Theatre Peckham and Words of Colour secure funding to inspire Southwark students through creative writing

Award-winning Theatre Peckham and Words of Colour have secured four years funding to inspire Year 8 (12-13 year old) students to reimagine a better future in the year ‘2074’, through creative play and writing mediums.

The Futureland project will collaborate with schools in Southwark, London, to produce a digital resource and creative programme to engage young people from underrepresented backgrounds in literacy, oracy and creativity.

Over four years, nearly 200 students will participate in 10 creative play sessions, learning to express themselves through different creative writing mediums. On completion, they will devise a final performance, showcasing their new skills and visions for a better future.

Funded by The Mercers’ Company, trustee to The St Paul’s Schools Foundation, young people will be mentored by acclaimed and award-winning writers, such as Alex Wheatle MBE, and creatives of colour to create poetry, prose and scripts to develop their literacy skills. They will also be encouraged to engage in creative conversations on societal concerns, from the environment and gentrification to legacy and heritage, as well as explore creative wellbeing.

Joy Francis, Executive Director, Words of Colour, said: “We are excited to partner with Theatre Peckham on Futureland as we are passionate about creating inclusive spaces for marginalised young people to believe that their ideas matter. Research by BookTrust, led by Dr Melanie Ramdarshan Bold, shows the detrimental impact of young people of colour not seeing themselves reflected in books, especially when considering career pathways. This is reinforced through the education system’s lack of diversity within the curriculum. We hope Futureland creates a meaningful dent in this unacceptable reality.”

The initiative is centred in Southwark as it’s a London borough with the sixth highest rate of child poverty across all UK boroughs. In Theatre Peckham’s local wards, this is visible in the huge barrier to housing, local services with high levels of crime.

Suzann McLean MBE, CEO and Artistic Director, Theatre Peckham, said: “Theatre Peckham is grateful to receive this grant as there is a pressing need to address the declining literacy skills among Year 8 students in Southwark. Our partnership with Words of Colour on the Futureland project is a deliberate choice driven by our shared mission to provide access to quality arts education through a culturally diverse lens. We aspire to improve the life chances of young people from underrepresented and socio-economically disadvantaged backgrounds. Together, we can build a brighter future for young people, empowering their self-expression and their ability to thrive.”

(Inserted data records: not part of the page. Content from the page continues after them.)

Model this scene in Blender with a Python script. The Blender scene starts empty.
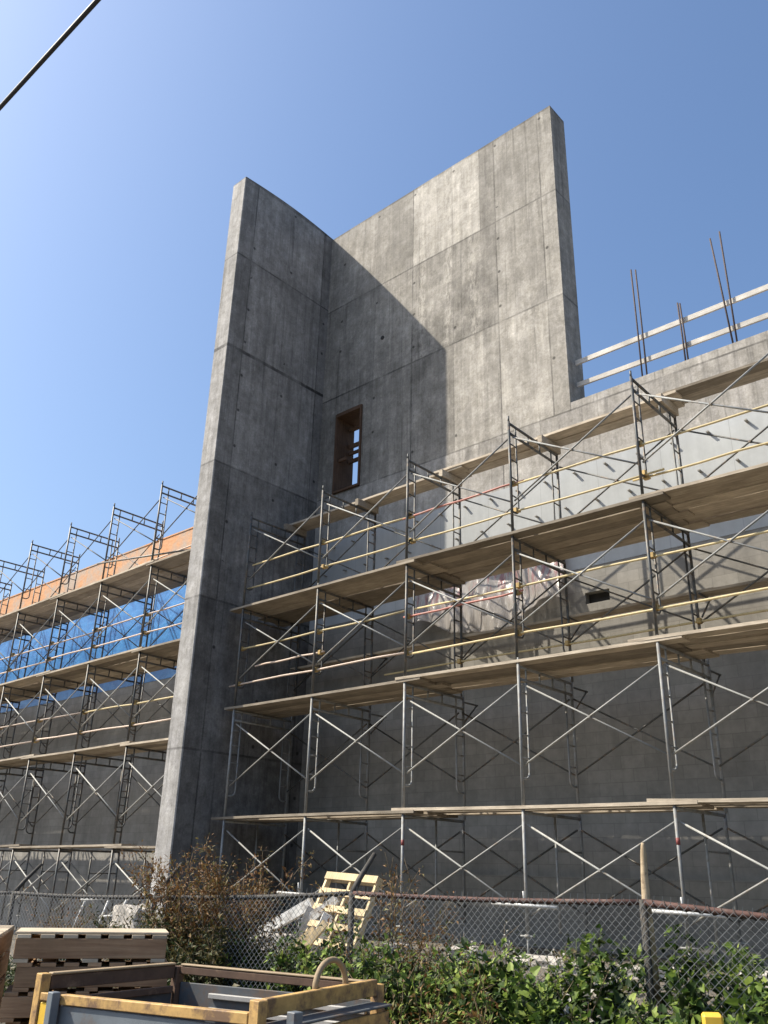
import bpy, bmesh, math, random
from mathutils import Vector, Matrix, noise as mnoise
R = random.Random(7)
S = bpy.context.scene
COL = S.collection
V = Vector

# ------------------------------------------------------------------ camera
F_PX, YAW, PITCH, ROLL = 859.584, -0.741158, 0.398092, 0.025691
fwd = V((math.sin(YAW) * math.cos(PITCH), math.cos(YAW) * math.cos(PITCH), math.sin(PITCH)))
rt = V((math.cos(YAW), -math.sin(YAW), 0)); up = rt.cross(fwd)
cr = math.cos(ROLL) * rt + math.sin(ROLL) * up
cu = -math.sin(ROLL) * rt + math.cos(ROLL) * up
cam = bpy.data.cameras.new('camera'); cam_o = bpy.data.objects.new('camera', cam); COL.objects.link(cam_o)
cam_o.matrix_world = Matrix(((cr.x, cu.x, -fwd.x, 0), (cr.y, cu.y, -fwd.y, 0), (cr.z, cu.z, -fwd.z, 0), (0, 0, 0, 1)))
cam.sensor_fit = 'VERTICAL'; cam.sensor_height = 36; cam.sensor_width = 27
cam.lens = F_PX / 1024 * 36
cam.clip_start = 0.05; cam.clip_end = 2000
S.camera = cam_o

# ------------------------------------------------------------------ sky and sun
SUN = V((-3.97, -3.05, 5.30)).normalized()
EL = math.asin(SUN.z); AZ = math.atan2(SUN.x, SUN.y)
world = bpy.data.worlds.new('World'); S.world = world; world.use_nodes = True
wt = world.node_tree
bg = wt.nodes['Background']
sky = wt.nodes.new('ShaderNodeTexSky'); sky.sky_type = 'NISHITA'; sky.sun_disc = False
sky.sun_elevation = EL; sky.sun_rotation = AZ
sky.air_density = 1.25; sky.dust_density = 3.8; sky.ozone_density = 4.5; sky.altitude = 100
tint = wt.nodes.new('ShaderNodeMix'); tint.data_type = 'RGBA'; tint.blend_type = 'MULTIPLY'; tint.inputs[0].default_value = 1
tint.inputs[7].default_value = (0.93, 1.005, 1.075, 1)
wt.links.new(sky.outputs[0], tint.inputs[6]); wt.links.new(tint.outputs[2], bg.inputs[0]); bg.inputs[1].default_value = 0.12
sl = bpy.data.lights.new('sun', 'SUN'); sl.energy = 5.0; sl.angle = math.radians(0.5); sl.color = (1, 0.915, 0.775)
so = bpy.data.objects.new('sun', sl); COL.objects.link(so)
so.rotation_euler = SUN.to_track_quat('Z', 'Y').to_euler()
S.view_settings.view_transform = 'Standard'; S.view_settings.look = 'None'
S.view_settings.exposure = 0.62; S.view_settings.gamma = 1; S.view_settings.use_curve_mapping = False
S.cycles.max_bounces = 6; S.cycles.diffuse_bounces = 2

# ------------------------------------------------------------------ node helpers
class NT:
    def __init__(s, name):
        s.m = bpy.data.materials.new(name); s.m.use_nodes = True; s.t = s.m.node_tree
        s.b = s.t.nodes['Principled BSDF']; s.out = s.t.nodes['Material Output']
    def n(s, typ, **kw):
        nd = s.t.nodes.new(typ)
        for k, v in kw.items(): setattr(nd, k, v)
        return nd
    def put(s, sock, v):
        if isinstance(v, bpy.types.NodeSocket): s.t.links.new(v, sock)
        else: sock.default_value = v
    def math(s, op, a, b=0.0, c=None):
        nd = s.n('ShaderNodeMath', operation=op); s.put(nd.inputs[0], a); s.put(nd.inputs[1], b)
        if c is not None: s.put(nd.inputs[2], c)
        return nd.outputs[0]
    def noise(s, vec, scale, detail=4, rough=0.55, dist=0.0):
        nd = s.n('ShaderNodeTexNoise'); s.put(nd.inputs['Vector'], vec)
        nd.inputs['Scale'].default_value = scale; nd.inputs['Detail'].default_value = detail
        nd.inputs['Roughness'].default_value = rough; nd.inputs['Distortion'].default_value = dist
        return nd.outputs[0]
    def mapv(s, vec, scale=(1, 1, 1), loc=(0, 0, 0)):
        nd = s.n('ShaderNodeMapping'); s.put(nd.inputs['Vector'], vec)
        nd.inputs['Scale'].default_value = scale; nd.inputs['Location'].default_value = loc
        return nd.outputs[0]
    def rng(s, v, a, b, c, d):
        nd = s.n('ShaderNodeMapRange'); s.put(nd.inputs[0], v)
        for i, x in enumerate((a, b, c, d)): nd.inputs[i + 1].default_value = x
        return nd.outputs[0]
    def mix(s, f, a, b, mode='MIX'):
        nd = s.n('ShaderNodeMix', data_type='RGBA', blend_type=mode)
        s.put(nd.inputs[0], f)
        for i, x in ((6, a), (7, b)):
            s.put(nd.inputs[i], x if isinstance(x, bpy.types.NodeSocket) else (*x[:3], 1))
        return nd.outputs[2]
    def ramp(s, f, stops):
        nd = s.n('ShaderNodeValToRGB'); s.put(nd.inputs[0], f)
        e = nd.color_ramp.elements
        while len(e) < len(stops): e.new(0.5)
        for i, (p, c) in enumerate(stops): e[i].position = p; e[i].color = (*c, 1)
        return nd.outputs[0]
    def pos(s): return s.n('ShaderNodeNewGeometry').outputs['Position']
    def obj(s): return s.n('ShaderNodeTexCoord').outputs['Object']
    def rand(s): return s.n('ShaderNodeObjectInfo').outputs['Random']
    def island(s): return s.n('ShaderNodeNewGeometry').outputs['Random Per Island']
    def attr(s, name): return s.n('ShaderNodeAttribute', attribute_name=name).outputs['Fac']
    def bump(s, h, strength=0.3, dist=0.01):
        nd = s.n('ShaderNodeBump'); nd.inputs['Strength'].default_value = strength; nd.inputs['Distance'].default_value = dist
        s.put(nd.inputs['Height'], h); s.t.links.new(nd.outputs[0], s.b.inputs['Normal'])
    def fin(s, col, rough=0.8, metal=0.0, spec=None):
        s.put(s.b.inputs['Base Color'], col if isinstance(col, bpy.types.NodeSocket) else (*col, 1))
        s.put(s.b.inputs['Roughness'], rough); s.put(s.b.inputs['Metallic'], metal)
        if spec is not None: s.b.inputs['Specular IOR Level'].default_value = spec
        return s.m
    def xyz(s, v):
        nd = s.n('ShaderNodeSeparateXYZ'); s.put(nd.inputs[0], v); return nd.outputs

TOPZ = [16.08, 16.14]
def concrete(name, axis, ulines, zlines, faint=(), base=(0.36, 0.333, 0.284), bold=()):
    """cast concrete: mottling, vertical drips, form joints and tie holes; axis 0 = X runs along the face, 1 = Y"""
    k = NT(name); P = k.pos(); c = k.xyz(P); u = c[axis]; z = c[2]
    big = k.noise(P, 0.9, 6, 0.62); mid = k.noise(P, 5.0, 10, 0.78); fine = k.noise(P, 26, 6, 0.75)
    streak = k.noise(k.mapv(P, (3.2, 3.2, 0.22)), 1.6, 5, 0.65)
    streak2 = k.noise(k.mapv(P, (9, 9, 0.5)), 1.5, 3, 0.6)
    f = k.math('MULTIPLY', k.rng(big, 0.3, 0.7, 0.8, 1.13), k.rng(mid, 0.28, 0.72, 0.66, 1.30))
    f = k.math('MULTIPLY', f, k.rng(streak, 0.34, 0.66, 0.82, 1.12))
    f = k.math('MULTIPLY', f, k.rng(streak2, 0.3, 0.7, 0.9, 1.08))
    f = k.math('MULTIPLY', f, k.rng(fine, 0.3, 0.7, 0.82, 1.16))
    patch = k.noise(k.mapv(P, (1.0, 1.0, 0.8), (7.3, 1.1, 4.2)), 1.9, 12, 0.8, 0.3)
    f = k.math('MULTIPLY', f, k.rng(patch, 0.47, 0.55, 0.88, 1.06))
    scuff = k.noise(k.mapv(P, (2.0, 2.0, 3.4), (1.3, 5.1, 2.2)), 2.4, 12, 0.82)
    f = k.math('MULTIPLY', f, k.rng(scuff, 0.56, 0.62, 1.0, 1.2))
    pit = k.noise(P, 17, 8, 0.8)
    f = k.math('MULTIPLY', f, k.rng(pit, 0.60, 0.66, 1.0, 0.66))
    f = k.math('MULTIPLY', f, k.attr('tone'))
    # pale lime runs where the 'lime' attribute is set
    run = 0.25
    if axis == 0:
        wv_ = k.math('MULTIPLY', k.math('SUBTRACT', k.noise(k.mapv(P, (1, 1, 2.2)), 1.5, 5, 0.7), 0.5), 0.5)
        for p, w in ((-9.27, 0.2), (-9.98, 0.16), (-10.75, 0.14)):
            run = k.math('MAXIMUM', run, k.rng(k.math('ABSOLUTE', k.math('ADD', k.math('SUBTRACT', u, p), wv_)), 0.03, w, 1.0, 0.0))
    lime = k.math('MULTIPLY', k.math('MULTIPLY', k.attr('lime'), run), k.rng(k.noise(k.mapv(P, (5, 5, 1.6)), 2.2, 9, 0.8), 0.45, 0.52, 0.0, 1.0))
    drip = k.noise(k.mapv(P, (5.5, 5.5, 0.16)), 1.5, 7, 0.72)
    f = k.math('MULTIPLY', f, k.rng(drip, 0.55, 0.66, 1.0, 0.68))
    f = k.math('ADD', f, k.math('MULTIPLY', lime, 0.5))
    dark = k.math('MULTIPLY', k.attr('dirt'), k.rng(k.noise(P, 2.0, 9, 0.75), 0.40, 0.62, 1.0, 0.0))
    if axis == 0: dark = k.math('MULTIPLY', dark, k.rng(k.math('ADD', z, k.math('MULTIPLY', big, 1.6)), 11.6, 14.2, 1.0, 0.35))
    f = k.math('MULTIPLY', f, k.math('SUBTRACT', 1.0, k.math('MULTIPLY', dark, 0.52)))
    wob = k.math('MULTIPLY', k.math('SUBTRACT', k.noise(P, 14, 2, 0.5), 0.5), 0.02)
    brk = k.rng(k.noise(P, 1.3, 4, 0.6), 0.3, 0.62, 0.25, 1.0)
    tot = None
    def line(coord, p, w, s):
        nonlocal tot
        d = k.math('ABSOLUTE', k.math('ADD', k.math('SUBTRACT', coord, p), wob))
        m = k.math('MULTIPLY', k.rng(d, w * 0.5, w, 1.0, 0.0), k.math('MULTIPLY', brk, s))
        tot = m if tot is None else k.math('MAXIMUM', tot, m)
    for p in ulines: line(u, p, 0.022, 0.8)
    for p in faint: line(u, p, 0.016, 0.42)
    for p in zlines: line(z, p, 0.03, 0.85)
    for p in bold: line(z, p, 0.06, 1.15)
    line(z, TOPZ[axis], 0.10, 0.75)
    # damp bleeding below the horizontal joints
    for p in list(zlines) + list(bold):
        dd = k.math('SUBTRACT', p, z)
        bl = k.math('MULTIPLY', k.math('MULTIPLY', k.rng(dd, 0.0, 0.75, 1.0, 0.0), k.math('GREATER_THAN', dd, 0.0)), k.rng(k.noise(k.mapv(P, (5, 5, 0.35)), 1.4, 4, 0.65), 0.42, 0.66, 0.0, 0.42))
        tot = k.math('MAXIMUM', tot, bl)
    # form tie holes
    u0 = (list(ulines) + [0.0])[0]
    du = k.math('SUBTRACT', k.math('FRACT', k.math('ADD', k.math('DIVIDE', k.math('SUBTRACT', u, u0 + 0.05), 1.22), 0.5)), 0.5)
    dz = k.math('SUBTRACT', k.math('FRACT', k.math('ADD', k.math('DIVIDE', k.math('SUBTRACT', z, zlines[0] + 0.42), 0.91), 0.5)), 0.5)
    rr = k.math('SQRT', k.math('ADD', k.math('POWER', k.math('MULTIPLY', du, 1.22), 2.0), k.math('POWER', k.math('MULTIPLY', dz, 0.91), 2.0)))
    keep = k.math('GREATER_THAN', k.noise(P, 0.8, 1, 0.5), 0.5)
    hole = k.math('MULTIPLY', k.rng(rr, 0.028, 0.045, 0.95, 0.0), keep)
    tot = k.math('MAXIMUM', tot, hole)
    f = k.math('MULTIPLY', f, k.math('SUBTRACT', 1.0, k.math('MULTIPLY', tot, 0.72)))
    warm = k.mix(k.rng(mid, 0.3, 0.7, 0.0, 1.0), base, (base[0] * 0.97, base[1] * 0.985, base[2] * 1.06))
    g = k.n('ShaderNodeCombineColor'); [k.put(g.inputs[i], f) for i in range(3)]
    col = k.mix(1.0, warm, g.outputs[0], 'MULTIPLY')
    h = k.math('SUBTRACT', k.math('ADD', k.math('MULTIPLY', mid, 0.5), k.math('MULTIPLY', fine, 0.25)), tot)
    k.bump(h, 0.22, 0.008)
    return k.fin(col, 0.85, spec=0.25)

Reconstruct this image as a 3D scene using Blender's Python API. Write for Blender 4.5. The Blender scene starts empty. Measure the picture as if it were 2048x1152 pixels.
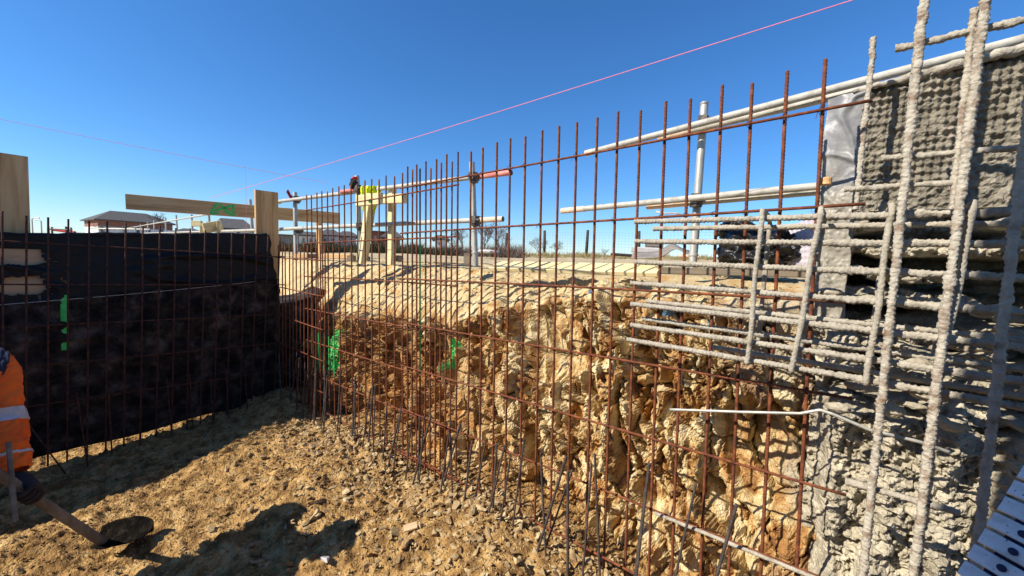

Futureland fills a gap in the UK curriculum in its ability to explore writing by writers of colour, who are critically underrepresented and under-studied across the curriculum. Reports from the National Literacy Trust show that more children from global majority backgrounds than White backgrounds say that they don’t see themselves in what they read (40% vs. 30.5%). This is particularly true for children from Black ethnic backgrounds.

Jack Burkill, Associate Assistant Principal, Harris Academy Peckham, one of Futureland’s participating schools, said: “Harris Academy Peckham are delighted to be working with Theatre Peckham and Words of Colour on Futureland. We believe that our school is made stronger by its rich and varied community and are proud that Futureland will create a platform for previously unheard voices. Our school is a microcosm of Peckham itself, and with that in mind, we are thrilled to have the opportunity to work collaboratively to create a curriculum that truly represents the diverse nature of our cohort.”

Award-winning YA writer, playwright and scriptwriter Alex Wheatle MBE, who has worked with children in school settings nationally for decades, added:Futureland is a wonderful initiative to engage young people in deprived areas, and for them to express their hopes for the future in art form.  I believe it will benefit their wellbeing as well as meet their need to be heard. Creativity and forward thinking are necessary tools to tackle the modern world for young people, and I strongly believe this project fulfils that requirement.  I for one am very much looking forward to what material the young people involved in this project create.”

Futureland officially begins in March 2024, and the writers and creatives appointed for the first year of the programme will be announced in the Summer.